### Instruction
Reproduce nothing but the lines from the start of the material through the line that includes "COL = scene.collection", both ends included, and omit every picture.

===============

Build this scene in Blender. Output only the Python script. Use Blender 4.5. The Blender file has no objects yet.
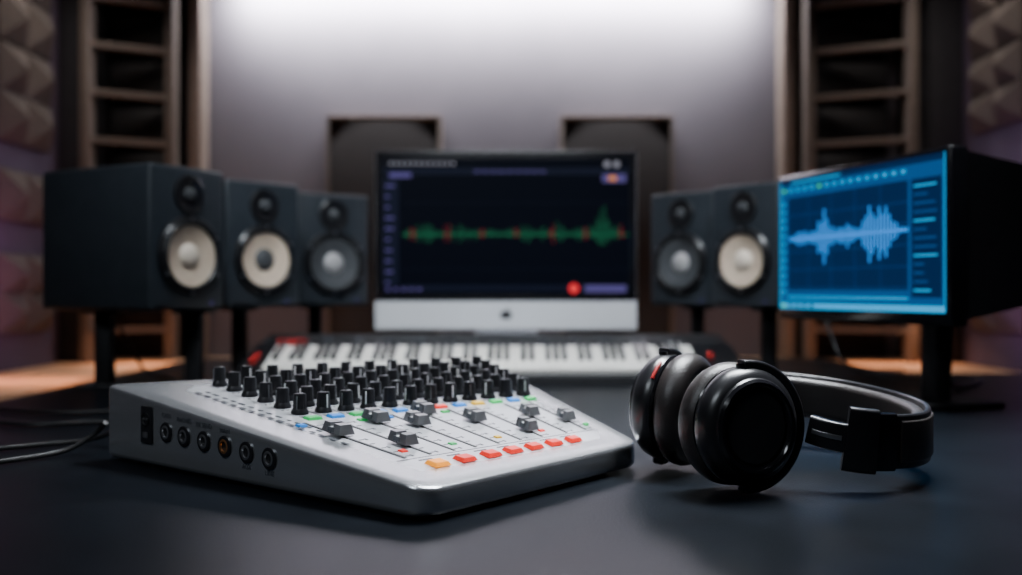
import bpy, bmesh, math, random
from mathutils import Vector, Matrix
random.seed(4)
D2R = math.radians
scene = bpy.context.scene
COL = scene.collection

# ------------------------------------------------------------------ materials
def mat(name, col, rough=0.5, metal=0.0, emit=None, es=0.0, noise=None, nscale=20.0, bump=0.0, bscale=200.0, coat=0.0, spec=None):
    m = bpy.data.materials.new(name); m.use_nodes = True
    nt = m.node_tree; b = nt.nodes['Principled BSDF']
    b.inputs['Base Color'].default_value = (*col, 1)
    b.inputs['Roughness'].default_value = rough
    b.inputs['Metallic'].default_value = metal
    if spec is not None: b.inputs['Specular IOR Level'].default_value = spec
    if coat: b.inputs['Coat Weight'].default_value = coat
    if emit:
        b.inputs['Emission Color'].default_value = (*emit, 1)
        b.inputs['Emission Strength'].default_value = es
    tc = nt.nodes.new('ShaderNodeTexCoord')
    if noise:
        n = nt.nodes.new('ShaderNodeTexNoise'); n.inputs['Scale'].default_value = nscale
        n.inputs['Detail'].default_value = 5
        r = nt.nodes.new('ShaderNodeValToRGB')
        r.color_ramp.elements[0].color = (*col, 1); r.color_ramp.elements[1].color = (*noise, 1)
        r.color_ramp.elements[0].position = 0.35; r.color_ramp.elements[1].position = 0.7
        nt.links.new(tc.outputs['Object'], n.inputs['Vector'])
        nt.links.new(n.outputs['Fac'], r.inputs['Fac']); nt.links.new(r.outputs['Color'], b.inputs['Base Color'])
    if bump:
        n2 = nt.nodes.new('ShaderNodeTexNoise'); n2.inputs['Scale'].default_value = bscale
        n2.inputs['Detail'].default_value = 4
        bp = nt.nodes.new('ShaderNodeBump'); bp.inputs['Strength'].default_value = bump
        bp.inputs['Distance'].default_value = 0.002
        nt.links.new(tc.outputs['Object'], n2.inputs['Vector'])
        nt.links.new(n2.outputs['Fac'], bp.inputs['Height']); nt.links.new(bp.outputs['Normal'], b.inputs['Normal'])
    return m

def wood(name, c1, c2, rough=0.5, scale=(1, 1, 12)):
    m = mat(name, c1, rough)
    nt = m.node_tree; b = nt.nodes['Principled BSDF']
    tc = nt.nodes.new('ShaderNodeTexCoord'); mp = nt.nodes.new('ShaderNodeMapping')
    mp.inputs['Scale'].default_value = scale
    n = nt.nodes.new('ShaderNodeTexNoise'); n.inputs['Scale'].default_value = 3; n.inputs['Detail'].default_value = 6
    r = nt.nodes.new('ShaderNodeValToRGB')
    r.color_ramp.elements[0].color = (*c1, 1); r.color_ramp.elements[1].color = (*c2, 1)
    nt.links.new(tc.outputs['Object'], mp.inputs['Vector']); nt.links.new(mp.outputs['Vector'], n.inputs['Vector'])
    nt.links.new(n.outputs['Fac'], r.inputs['Fac']); nt.links.new(r.outputs['Color'], b.inputs['Base Color'])
    return m

M_WALL = mat('wall_plaster_grey', (.095, .087, .107), .85, noise=(.112, .103, .125), nscale=2.5, bump=.1, bscale=80)
M_SIDE = mat('wall_side_dark', (.045, .034, .062), .8, noise=(.058, .043, .078), nscale=4)
M_CEIL = mat('ceiling_dark', (.04, .04, .047), .9, noise=(.05, .05, .057))
M_FLOOR = wood('floor_wood', (.10, .055, .03), (.16, .09, .05), .45, (6, .6, 1))
M_OAK = wood('oak_wood', (.17, .135, .115), (.24, .19, .16), .55)
M_RACK = wood('rack_wood', (.105, .085, .074), (.150, .122, .104), .55)
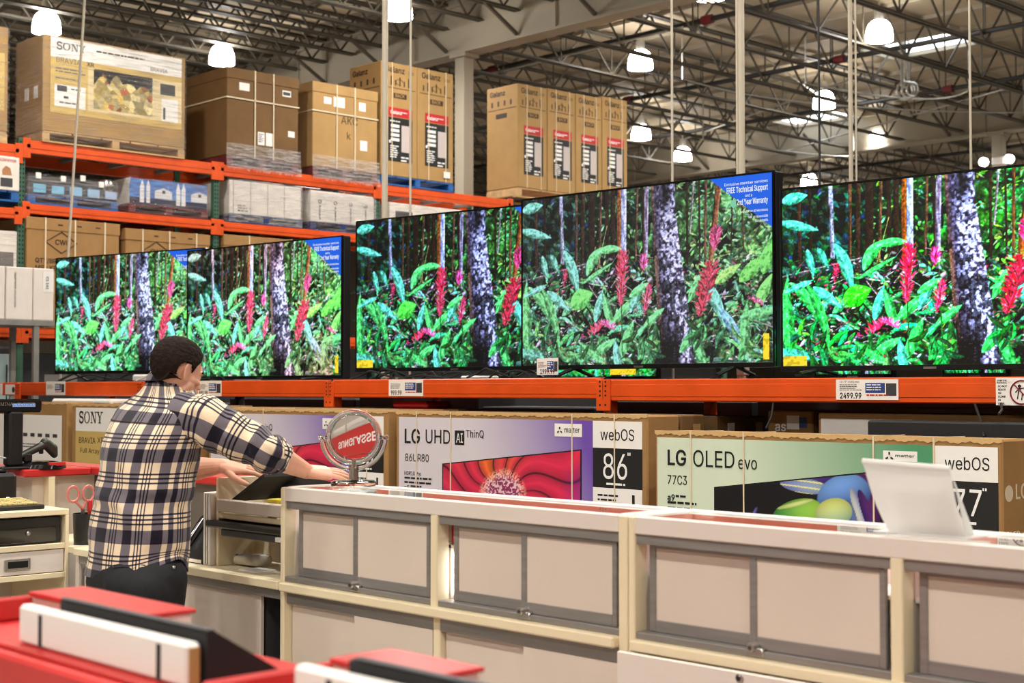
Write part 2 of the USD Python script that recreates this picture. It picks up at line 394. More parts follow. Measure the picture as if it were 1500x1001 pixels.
for k, (a, m_, c) in enumerate((((1000, 115), (1200, 152), (1500, 165)), ((1030, 205), (1180, 225), (1250, 228)), ((1180, 122), (1340, 145), (1420, 132)))):
    pts = []
    A, B_, C_ = at(*a, Z=7.0), at(*m_, Z=6.95), at(*c, Z=7.0)
    for s in np.linspace(0, 1, 24): pts.append((1 - s) ** 2 * A + 2 * s * (1 - s) * (2 * B_ - .5 * A - .5 * C_) + s * s * C_)
    pts = [A + [0, 0, DECK - .002 - A[2]]] + pts + [C_ + [0, 0, DECK - .002 - C_[2]]]
    run('cable', pts, .016, M['galv'], ('long slack pale cable passing behind the middle lamp', 'short slack cable low under the roof', 'slack cable right of the hose loops')[k], 'cable')
for k, (a, c, d0, d1) in enumerate((((1085, 62), (1205, 143), 27.75, 29.8), ((1230, 172), (1287, 204), 35.3, 34.3), ((1321, 48), (1321, 126), 27, 27), ((1331, 48), (1331, 126), 27, 27))):
    run('brace_rod', [at(*a, D=d0), at(*c, D=d1)], .014 if k < 2 else .03, M['galv'], ('thin slanting rod running down to the middle lamp', 'thin slanting rod running down to the far lamp', 'upright grey hose drop above the loops', 'second upright hose drop above the loops')[k], 'rod')
b = MB()
c0 = at(1325, 133, D=27)
for k in range(3):
    th = np.linspace(0, 2 * np.pi, 25)[:-1]
    b.tube([c0 + np.array([RGT[0], RGT[1], 0]) * (.14 - .02 * k) * math.cos(q) * 1.0 + np.array([0, 0, 1]) * (.17 - .02 * k) * math.sin(q) - np.array([*FWD, 0]) * .05 * k + np.array([RGT[0], RGT[1], 0]) * .06 * k for q in th], .022, 6, closed=True)
b.tube([c0 + [0, 0, .16], [c0[0], c0[1], DECK - .002]], .012, 6)
obj('hose_coil', b, M['galv'], label='grey hose coiled in loops hanging below the skylight', cat='hose')
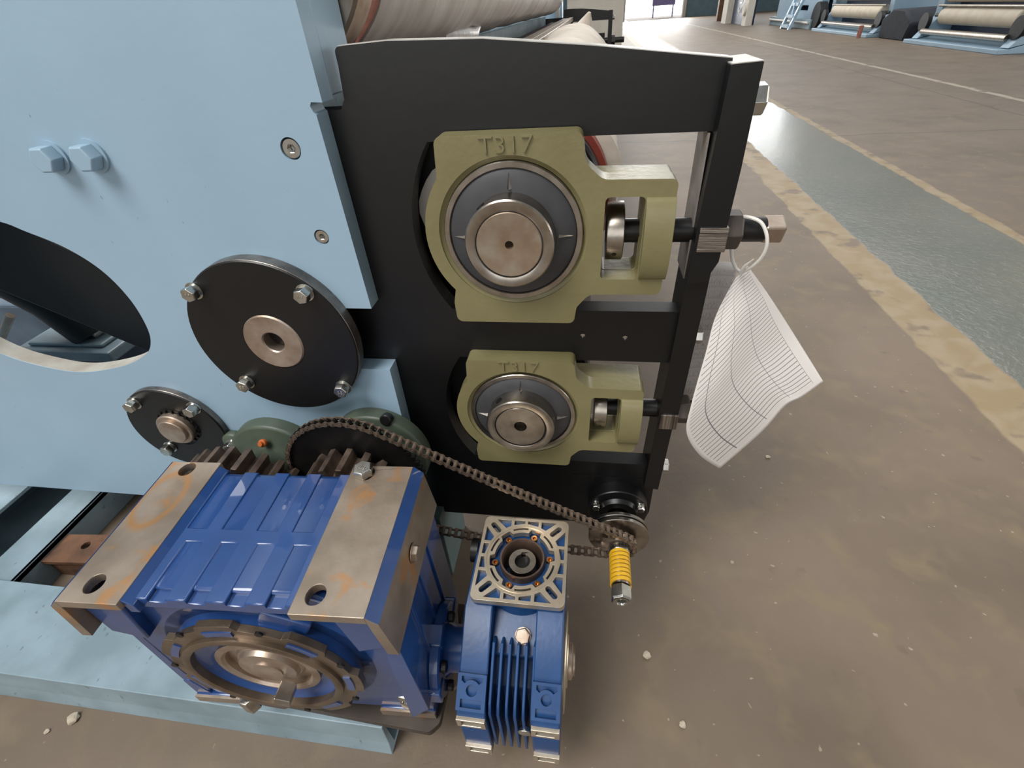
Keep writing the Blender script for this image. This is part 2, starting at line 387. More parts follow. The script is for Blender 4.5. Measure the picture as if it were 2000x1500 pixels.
def round_poly(P, R, n=5):
    out = []; N = len(P)
    for i in range(N):
        p = Vector(P[i]); a = Vector(P[i-1])-p; c = Vector(P[(i+1) % N])-p
        r = R[i] if isinstance(R, (list, tuple)) else R
        if r <= 0: out.append((p.x, p.y)); continue
        la, lc = a.length, c.length; a.normalize(); c.normalize()
        half = math.acos(max(-1, min(1, a.dot(c))))/2; d = min(r/math.tan(half), la*0.48, lc*0.48); r = d*math.tan(half)
        ctr = p+(a+c).normalized()*(r/math.sin(half))
        s0 = p+a*d; s1 = p+c*d
        a0 = math.atan2(s0.y-ctr.y, s0.x-ctr.x); a1 = math.atan2(s1.y-ctr.y, s1.x-ctr.x)
        da = (a1-a0+PI) % (2*PI)-PI
        for k in range(n+1): out.append((ctr.x+r*math.cos(a0+da*k/n), ctr.y+r*math.sin(a0+da*k/n)))
    return out
def bolt(parent, p, axis, af=0.021, h=0.011, m=None, washer=True, mark=None, phase=0.3, spring=True):
    """hex bolt head: p is where its washer meets the surface, axis points away from the surface"""
    m = m or ZINC
    a = AX[axis] if isinstance(axis, str) else Vector(axis).normalized(); p = Vector(p)
    t = 0.0
    if washer:
        t = 0.0045
    b = MB(); b.hexhead(p+a*t, a, af, h, phase)
    if mark:
        upv = Vector((0, 0, 1)) if abs(a.z) < 0.9 else Vector((0.35, 1, 0)).normalized()
        right = upv.cross(a).normalized()
        b.text(mark, p+a*(t+h), right, a.cross(right)*1.0, af*0.36, 0.0006)
    o = obj('bolt', b, m, parent, bevel=0.0006)
    if washer:
        w = MB(); w.ring(p, a, af*0.28, af*0.66, 0, 0.0018, 28)
        if spring: w.ring(p, a, af*0.28, af*0.55, 0.0019, 0.0045, 28)
        obj('washer', w, m, o)
    return o
def V(x, z): return (x, z)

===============

### Answer in full
Build this scene in Blender. Output only the Python script. Use Blender 4.5. The Blender file has no objects yet.
import bpy, bmesh, math, random
from mathutils import Vector, Matrix
random.seed(4)
D2R = math.radians
scene = bpy.context.scene
COL = scene.collection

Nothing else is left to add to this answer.